February 26, 2019


This star-studded Coen Brothers Oscar-nominated film, "The Ballad of Buster Scruggs," is a typical Coen Brothers quirky, stylistic offering. Buster, a cowboy in white on his trusty horse, Dan, clops through the opening scene, strumming and singing a lonesome ditty about water--as the majestic canyons echo back. Suddenly, Buster turns to the camera and begins to narrate. At length. In fact, he's the only one who says pretty much anything for the first 15 minutes or so. Yeah, the monologue is pretty funny, but the Coen Brothers' unique style of shocking, callous, in-your-face, "campy," bloody, mounting violence comes all too quickly. I had to shut it off. Maiming and brutal murder isn't funny. Watching a man's fingers be blown off one by one is not my idea of entertainment. Sometimes I think this is all the CBs have. None of their stories are terribly coherent or feel like a real story. They just have eye candy and mayhem. Thus endeth my review.

February 12, 2019


It was recently brought to my attention (by a young woman in discernment) that there exists on YouTube (for free) the 6 episodes of an award-winning Australian TV mini-series called "Brides of Christ." It's set in the turbulent 1960's before/after Vatican II (featuring a young Naomi Watts and Russell Crowe!)

Now. I am bringing this series to your attention NOT in order to recommend it, but rather to briefly review it, warn you and head you off at the overpass. I have been a vocation directress for a long time, and I keep abreast of the latest "discerning" trends. Young women today do tons (or tonnes) of online "research" regarding religious life, and they watch all kinds of documentaries and movies (like the heinous and completely unrealistic "Novitiate," see my review: https://hellburns.blogspot.com/2017/09/movies-novitiate.html#.XGMifjNKiM8) about nuns. Some guidance is in order.

The storyline: Some young friends attend an all-girls nun-run boarding school. Some of their teachers are young women, not much older than their students, who are in formation to become full-fledged nuns. We enter the drama on both sides and the intersecting drama of teachers and students as well. Masterfully done! So much attention to detail, camera angles, etc.

"Brides of Christ" has excellent production values, stellar acting and deep insider knowledge of how the Catholic Church (and religious life) operates. I saw the name of a priest and two nuns as advisors in the credits. It goes from a very realistic moment to the next moment being "um, that would never happen," so, it's confusing. The nuns are, for the most part, genuine, lovely people, each with their unique personalities and approaches to life and religious life in particular.* However, it's fairly clear (while voicing some good arguments for healthy tradition and doctrine) that the perspective of "BoC" is a "liberal" one. Ugly moments like the shaming of a divorced Catholic, some heavy-handed (but accurate!) sex education with morality (what a concept!) and quandries about "renewal" in the convent, as well as the jettisoning, trashing and under-bus-throwing of "Humanae Vitae," all make this abundantly clear.
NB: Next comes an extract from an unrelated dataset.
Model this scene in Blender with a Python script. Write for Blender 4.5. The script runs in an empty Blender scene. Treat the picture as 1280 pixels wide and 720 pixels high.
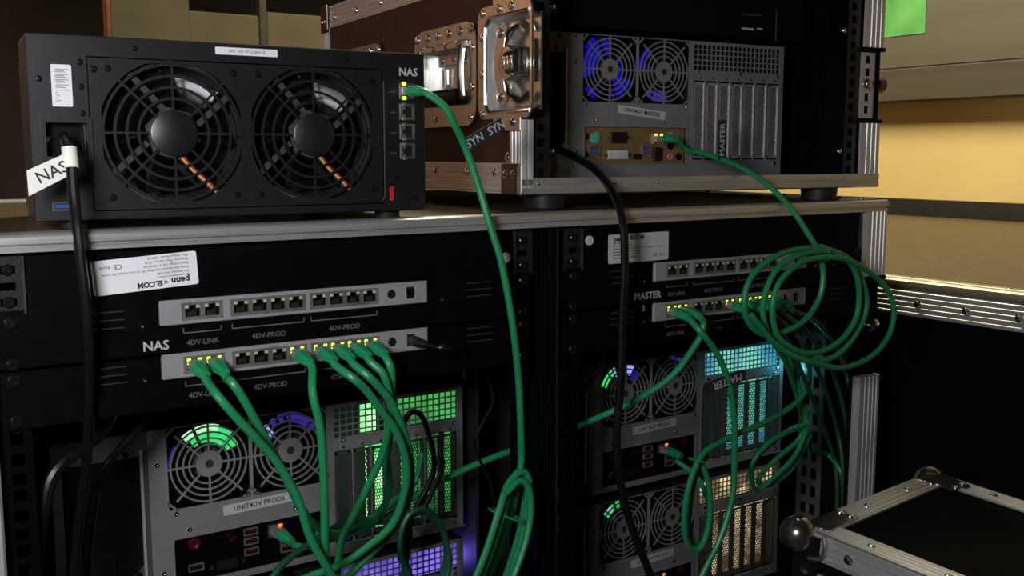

"Brides of Christ" is SCREAMING for Theology of the Body: not only in the 1960's setting, but in the 1991 setting of the filmmakers who only seem capable of examining the whys of Church teaching in a truly rigid, harsh, truncated, negative, legalistic, controlling, judgmental, inadequate, incomplete, impersonal way. The rudimentary elements of Church teaching are there, but not the positive, "what are we saying yes to when we say no?" abundant fleshing out. And so, it all falls miserably short. (And yet, we can still see glimpses of the beauty of order and discipline and how it benefits everyone concerned.)

Watch at your own risk of becoming misinformed and having faulty scenarios lodged forever in your cranium. I would love to "teach" this entire series by freeze-framing and commenting on the good, the bad and the preposterous. Until that becomes a reality, may I recommend reading Anne Carey's "Sister in Crisis (Revisited)"--the hands-down best chronicling of "what the heck happened" to women's religious life in the 20th-21st century.